A few weeks back I was having an interesting discussion with a long-standing client. She was getting some push back from a member of her team around her wanting to put them through our Secrets of Influence and Persuasion programme. His concern was the perceived ‘ick factor’ of persuasive speaking skills. He was worried they would turn from careful, considered experts into Donald Trump! To be fair, he’s right to be a little cautious. After all, the line between persuasion and manipulation can be blurry. However, my response to him would be this: if you believe whole-heartedly that what you’re communicating is of real value to your organisation, or business, or customer, whoever – then why wouldn’t you want to be more persuasive? Don’t you have a duty to communicate those ideas well? We need the ideas of the quiet, the considered, the ethical, the kind, to be heard above the noise – now, more than ever.

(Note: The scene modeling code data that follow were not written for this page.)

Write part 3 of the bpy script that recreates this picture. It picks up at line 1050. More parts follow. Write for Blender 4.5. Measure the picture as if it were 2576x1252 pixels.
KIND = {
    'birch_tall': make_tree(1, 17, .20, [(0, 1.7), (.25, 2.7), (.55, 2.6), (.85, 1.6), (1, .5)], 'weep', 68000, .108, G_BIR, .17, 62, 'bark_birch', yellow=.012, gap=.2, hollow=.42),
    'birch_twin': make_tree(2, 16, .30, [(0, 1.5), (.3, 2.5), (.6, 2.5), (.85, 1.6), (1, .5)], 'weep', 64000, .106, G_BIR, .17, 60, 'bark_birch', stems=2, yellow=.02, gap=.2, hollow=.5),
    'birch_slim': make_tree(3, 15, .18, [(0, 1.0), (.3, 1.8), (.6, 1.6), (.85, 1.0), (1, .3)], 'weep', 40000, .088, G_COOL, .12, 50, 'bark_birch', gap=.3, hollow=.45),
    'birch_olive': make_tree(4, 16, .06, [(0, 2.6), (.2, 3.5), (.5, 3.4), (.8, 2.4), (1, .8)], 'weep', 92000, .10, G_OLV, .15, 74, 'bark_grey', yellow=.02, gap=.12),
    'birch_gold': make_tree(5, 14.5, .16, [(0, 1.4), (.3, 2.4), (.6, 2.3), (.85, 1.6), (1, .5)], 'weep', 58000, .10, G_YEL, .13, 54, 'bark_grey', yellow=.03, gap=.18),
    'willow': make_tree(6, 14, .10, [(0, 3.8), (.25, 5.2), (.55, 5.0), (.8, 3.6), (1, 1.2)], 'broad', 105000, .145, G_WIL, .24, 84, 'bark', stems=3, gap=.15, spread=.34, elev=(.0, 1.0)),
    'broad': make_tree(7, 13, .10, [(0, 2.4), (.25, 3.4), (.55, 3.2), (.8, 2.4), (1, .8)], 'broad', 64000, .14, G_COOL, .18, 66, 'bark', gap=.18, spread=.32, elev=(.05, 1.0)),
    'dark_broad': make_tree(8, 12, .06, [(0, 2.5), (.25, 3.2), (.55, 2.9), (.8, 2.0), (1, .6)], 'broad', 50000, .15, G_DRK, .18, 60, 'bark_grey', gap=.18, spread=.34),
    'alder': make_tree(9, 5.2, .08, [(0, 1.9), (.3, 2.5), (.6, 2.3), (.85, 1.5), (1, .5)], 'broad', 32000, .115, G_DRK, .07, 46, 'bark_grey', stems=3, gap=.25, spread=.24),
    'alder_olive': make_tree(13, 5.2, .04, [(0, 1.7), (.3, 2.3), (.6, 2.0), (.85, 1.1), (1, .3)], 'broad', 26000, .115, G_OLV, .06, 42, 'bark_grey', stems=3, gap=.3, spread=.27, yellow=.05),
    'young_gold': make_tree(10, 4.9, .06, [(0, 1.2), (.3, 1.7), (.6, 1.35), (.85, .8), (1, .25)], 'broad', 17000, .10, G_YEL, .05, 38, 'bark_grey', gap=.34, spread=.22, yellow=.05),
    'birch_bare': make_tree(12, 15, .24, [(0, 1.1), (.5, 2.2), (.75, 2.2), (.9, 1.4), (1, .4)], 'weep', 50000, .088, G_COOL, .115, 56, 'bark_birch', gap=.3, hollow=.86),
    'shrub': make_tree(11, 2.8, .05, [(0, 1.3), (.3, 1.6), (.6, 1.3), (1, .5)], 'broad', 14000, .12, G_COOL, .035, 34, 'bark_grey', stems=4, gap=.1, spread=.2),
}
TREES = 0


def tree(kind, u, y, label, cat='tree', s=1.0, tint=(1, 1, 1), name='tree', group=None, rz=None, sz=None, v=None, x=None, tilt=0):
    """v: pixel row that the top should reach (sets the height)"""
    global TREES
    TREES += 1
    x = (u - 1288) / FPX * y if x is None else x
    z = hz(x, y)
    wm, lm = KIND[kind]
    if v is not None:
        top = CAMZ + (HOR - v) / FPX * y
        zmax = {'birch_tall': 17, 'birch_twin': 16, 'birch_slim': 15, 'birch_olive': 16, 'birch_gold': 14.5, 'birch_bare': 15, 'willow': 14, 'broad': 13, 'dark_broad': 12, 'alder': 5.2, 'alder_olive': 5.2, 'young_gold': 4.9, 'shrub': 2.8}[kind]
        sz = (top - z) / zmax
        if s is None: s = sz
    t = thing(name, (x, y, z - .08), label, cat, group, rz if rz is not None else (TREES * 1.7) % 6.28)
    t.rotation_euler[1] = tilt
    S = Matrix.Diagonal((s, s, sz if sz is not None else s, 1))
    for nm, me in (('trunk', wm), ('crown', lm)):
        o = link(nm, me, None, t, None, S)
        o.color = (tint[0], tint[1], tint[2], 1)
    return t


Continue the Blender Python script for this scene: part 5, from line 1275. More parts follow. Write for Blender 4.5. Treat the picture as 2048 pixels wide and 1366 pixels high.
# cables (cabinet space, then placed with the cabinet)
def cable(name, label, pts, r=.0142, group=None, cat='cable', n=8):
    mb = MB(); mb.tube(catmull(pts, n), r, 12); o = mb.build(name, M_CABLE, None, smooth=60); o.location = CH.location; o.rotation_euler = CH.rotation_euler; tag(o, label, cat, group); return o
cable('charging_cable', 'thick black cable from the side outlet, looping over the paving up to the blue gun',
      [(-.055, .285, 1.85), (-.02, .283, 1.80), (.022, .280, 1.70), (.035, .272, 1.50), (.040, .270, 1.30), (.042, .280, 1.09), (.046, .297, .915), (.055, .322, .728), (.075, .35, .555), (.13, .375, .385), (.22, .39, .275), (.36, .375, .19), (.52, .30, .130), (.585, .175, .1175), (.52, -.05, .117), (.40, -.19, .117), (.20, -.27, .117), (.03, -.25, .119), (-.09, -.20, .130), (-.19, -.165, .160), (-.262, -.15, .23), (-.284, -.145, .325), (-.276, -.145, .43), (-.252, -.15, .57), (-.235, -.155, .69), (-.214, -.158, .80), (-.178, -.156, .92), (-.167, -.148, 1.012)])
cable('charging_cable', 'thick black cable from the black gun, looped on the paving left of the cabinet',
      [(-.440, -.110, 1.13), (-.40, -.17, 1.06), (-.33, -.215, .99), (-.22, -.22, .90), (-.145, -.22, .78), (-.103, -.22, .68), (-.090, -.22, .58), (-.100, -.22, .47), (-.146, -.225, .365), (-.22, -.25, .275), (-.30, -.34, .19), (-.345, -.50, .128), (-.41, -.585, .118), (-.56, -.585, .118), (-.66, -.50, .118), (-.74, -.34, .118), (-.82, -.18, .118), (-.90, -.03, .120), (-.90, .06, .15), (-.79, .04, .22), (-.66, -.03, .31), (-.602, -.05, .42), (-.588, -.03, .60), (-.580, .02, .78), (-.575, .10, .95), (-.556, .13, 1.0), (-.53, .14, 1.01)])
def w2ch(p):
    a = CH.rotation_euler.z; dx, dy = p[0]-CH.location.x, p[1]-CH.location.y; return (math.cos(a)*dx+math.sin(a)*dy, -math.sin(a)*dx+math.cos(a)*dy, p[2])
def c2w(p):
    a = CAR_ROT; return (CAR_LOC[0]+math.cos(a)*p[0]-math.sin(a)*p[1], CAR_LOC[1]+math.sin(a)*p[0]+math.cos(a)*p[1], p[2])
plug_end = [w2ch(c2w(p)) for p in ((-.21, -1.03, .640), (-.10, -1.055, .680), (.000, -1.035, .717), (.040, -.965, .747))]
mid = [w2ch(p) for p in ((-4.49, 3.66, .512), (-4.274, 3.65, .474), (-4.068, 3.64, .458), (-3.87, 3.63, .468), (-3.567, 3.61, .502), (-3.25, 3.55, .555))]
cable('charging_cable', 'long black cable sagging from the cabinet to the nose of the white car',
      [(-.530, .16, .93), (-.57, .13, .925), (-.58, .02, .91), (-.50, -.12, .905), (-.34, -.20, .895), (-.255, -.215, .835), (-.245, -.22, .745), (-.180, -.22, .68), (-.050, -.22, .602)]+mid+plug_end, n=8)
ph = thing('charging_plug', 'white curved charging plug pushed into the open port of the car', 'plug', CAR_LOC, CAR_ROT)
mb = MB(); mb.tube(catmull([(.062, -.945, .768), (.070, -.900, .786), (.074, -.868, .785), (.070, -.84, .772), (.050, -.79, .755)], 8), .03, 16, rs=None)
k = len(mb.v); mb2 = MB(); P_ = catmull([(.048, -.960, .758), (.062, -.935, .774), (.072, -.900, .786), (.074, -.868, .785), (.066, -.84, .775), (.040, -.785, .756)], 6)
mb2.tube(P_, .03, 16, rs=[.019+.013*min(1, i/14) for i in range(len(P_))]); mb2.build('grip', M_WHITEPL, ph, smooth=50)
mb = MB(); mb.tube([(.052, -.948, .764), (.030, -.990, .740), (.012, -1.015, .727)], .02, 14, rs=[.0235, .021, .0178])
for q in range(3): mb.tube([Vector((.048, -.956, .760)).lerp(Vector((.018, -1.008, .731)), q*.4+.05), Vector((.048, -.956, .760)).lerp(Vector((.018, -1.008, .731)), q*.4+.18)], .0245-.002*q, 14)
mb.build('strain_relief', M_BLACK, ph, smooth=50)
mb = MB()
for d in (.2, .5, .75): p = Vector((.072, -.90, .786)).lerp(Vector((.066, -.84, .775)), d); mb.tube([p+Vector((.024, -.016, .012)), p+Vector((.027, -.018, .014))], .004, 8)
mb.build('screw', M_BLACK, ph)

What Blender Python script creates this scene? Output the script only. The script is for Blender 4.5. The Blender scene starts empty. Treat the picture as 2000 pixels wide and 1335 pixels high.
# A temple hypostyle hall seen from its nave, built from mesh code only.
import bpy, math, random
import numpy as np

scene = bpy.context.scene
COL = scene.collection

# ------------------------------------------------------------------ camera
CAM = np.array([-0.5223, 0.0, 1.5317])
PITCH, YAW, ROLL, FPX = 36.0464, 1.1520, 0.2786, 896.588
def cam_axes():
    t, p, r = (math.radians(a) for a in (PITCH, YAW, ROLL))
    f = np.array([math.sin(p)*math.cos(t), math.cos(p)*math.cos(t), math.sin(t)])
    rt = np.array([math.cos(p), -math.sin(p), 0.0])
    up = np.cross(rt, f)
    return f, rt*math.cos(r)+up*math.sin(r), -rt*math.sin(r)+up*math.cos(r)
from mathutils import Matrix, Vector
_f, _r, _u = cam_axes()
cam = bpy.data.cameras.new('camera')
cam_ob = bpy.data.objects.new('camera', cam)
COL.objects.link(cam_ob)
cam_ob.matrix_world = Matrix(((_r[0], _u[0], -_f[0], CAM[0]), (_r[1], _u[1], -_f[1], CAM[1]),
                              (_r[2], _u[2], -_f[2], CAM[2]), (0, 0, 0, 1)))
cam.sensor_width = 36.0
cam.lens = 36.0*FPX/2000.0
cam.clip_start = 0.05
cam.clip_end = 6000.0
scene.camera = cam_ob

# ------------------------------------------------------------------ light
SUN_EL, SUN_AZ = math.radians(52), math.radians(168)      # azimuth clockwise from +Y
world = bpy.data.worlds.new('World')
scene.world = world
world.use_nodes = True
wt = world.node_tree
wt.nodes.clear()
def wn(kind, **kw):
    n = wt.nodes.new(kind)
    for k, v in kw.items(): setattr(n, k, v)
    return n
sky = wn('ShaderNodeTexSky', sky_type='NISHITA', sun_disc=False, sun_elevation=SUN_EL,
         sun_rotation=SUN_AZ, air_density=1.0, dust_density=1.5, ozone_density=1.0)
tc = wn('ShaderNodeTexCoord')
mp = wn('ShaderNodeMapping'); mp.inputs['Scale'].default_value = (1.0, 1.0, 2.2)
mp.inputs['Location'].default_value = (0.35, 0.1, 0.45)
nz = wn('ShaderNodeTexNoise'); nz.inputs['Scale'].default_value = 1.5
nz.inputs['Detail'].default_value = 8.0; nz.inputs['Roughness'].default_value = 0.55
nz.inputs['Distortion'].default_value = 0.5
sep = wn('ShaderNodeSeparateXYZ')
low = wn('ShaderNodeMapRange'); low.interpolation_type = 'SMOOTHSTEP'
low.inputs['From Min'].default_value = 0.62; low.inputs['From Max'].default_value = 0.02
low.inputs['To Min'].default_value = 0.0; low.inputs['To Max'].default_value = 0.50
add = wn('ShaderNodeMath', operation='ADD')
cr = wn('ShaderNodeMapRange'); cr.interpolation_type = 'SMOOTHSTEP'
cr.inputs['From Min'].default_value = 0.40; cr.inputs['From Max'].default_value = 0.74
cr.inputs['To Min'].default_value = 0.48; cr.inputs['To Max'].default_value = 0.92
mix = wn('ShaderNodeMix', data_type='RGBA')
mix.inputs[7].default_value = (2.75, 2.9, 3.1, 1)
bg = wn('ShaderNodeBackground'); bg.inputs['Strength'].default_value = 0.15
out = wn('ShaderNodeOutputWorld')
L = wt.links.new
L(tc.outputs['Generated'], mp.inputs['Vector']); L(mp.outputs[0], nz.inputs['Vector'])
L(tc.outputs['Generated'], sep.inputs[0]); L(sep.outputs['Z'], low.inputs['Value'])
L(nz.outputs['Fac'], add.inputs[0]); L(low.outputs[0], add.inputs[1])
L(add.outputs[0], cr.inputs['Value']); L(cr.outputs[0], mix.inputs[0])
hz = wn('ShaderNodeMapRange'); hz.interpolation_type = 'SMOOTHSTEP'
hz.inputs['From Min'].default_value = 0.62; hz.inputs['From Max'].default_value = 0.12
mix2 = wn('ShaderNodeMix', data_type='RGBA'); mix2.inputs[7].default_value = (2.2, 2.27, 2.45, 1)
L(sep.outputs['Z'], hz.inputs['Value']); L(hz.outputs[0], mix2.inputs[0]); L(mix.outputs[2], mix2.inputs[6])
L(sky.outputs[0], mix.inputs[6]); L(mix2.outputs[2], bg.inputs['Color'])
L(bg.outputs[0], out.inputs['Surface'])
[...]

 Here are two undeniable facts:

  1. People communicating and executing great ideas are what propel our businesses and organisations forward.
  2. People will pay more attention and give more credence to those who project confidence – regardless of how good their ideas actually are.

Let that last point sink in for a moment. Far too many promising careers stall and great ideas fail to connect because of unconfident speaking. Yet, the antithesis is even worse. Far too many bad ideas get adopted (and far too many narcissistic leaders get promoted) purely because of our bias toward charisma. The science is very clear: too often we mistake confidence for competence. Furthermore, there is scant evidence to show high charisma correlates to great leadership. If fact, the opposite is true. If you believe your ideas are worthy – then it is your responsibility to speak up! You have a duty to those ideas – to your business – and indeed the world – to ensure those ideas are heard.
And yes, you can learn.
The good news is persuasive speaking can be learned and developed. As it happens, we have a few awesome programmes that help you do just that. But here’s the thing, people mistakenly think persuasive speakers are successful purely because of their powerful delivery skills and inherent charisma - and yes, delivery skills are very important. However, we are not entertainers on stage, we are communicators in organisations. As such, the most important element should always be the idea. You do not need to be a performer or even an extrovert to be persuasive. Rather, shift your view to a connection orientation – where the purpose of speaking is to be of value to your audience rather than to be evaluated by them. In organisations, the most effective and persuasive speakers are those who share powerful ideas in ways that feel like conversations rather than performances. These ideas linger in our collective conscious long after the encounter. So, here’s a tip – start with something worth saying.
And remember this: persuasive speaking is not about you or your ego and it need not be ‘icky’. At its best it can be selfless and an act of service. It is about giving respect – respect to an idea and respect to an audience. You are merely the intermediary that connects these two together.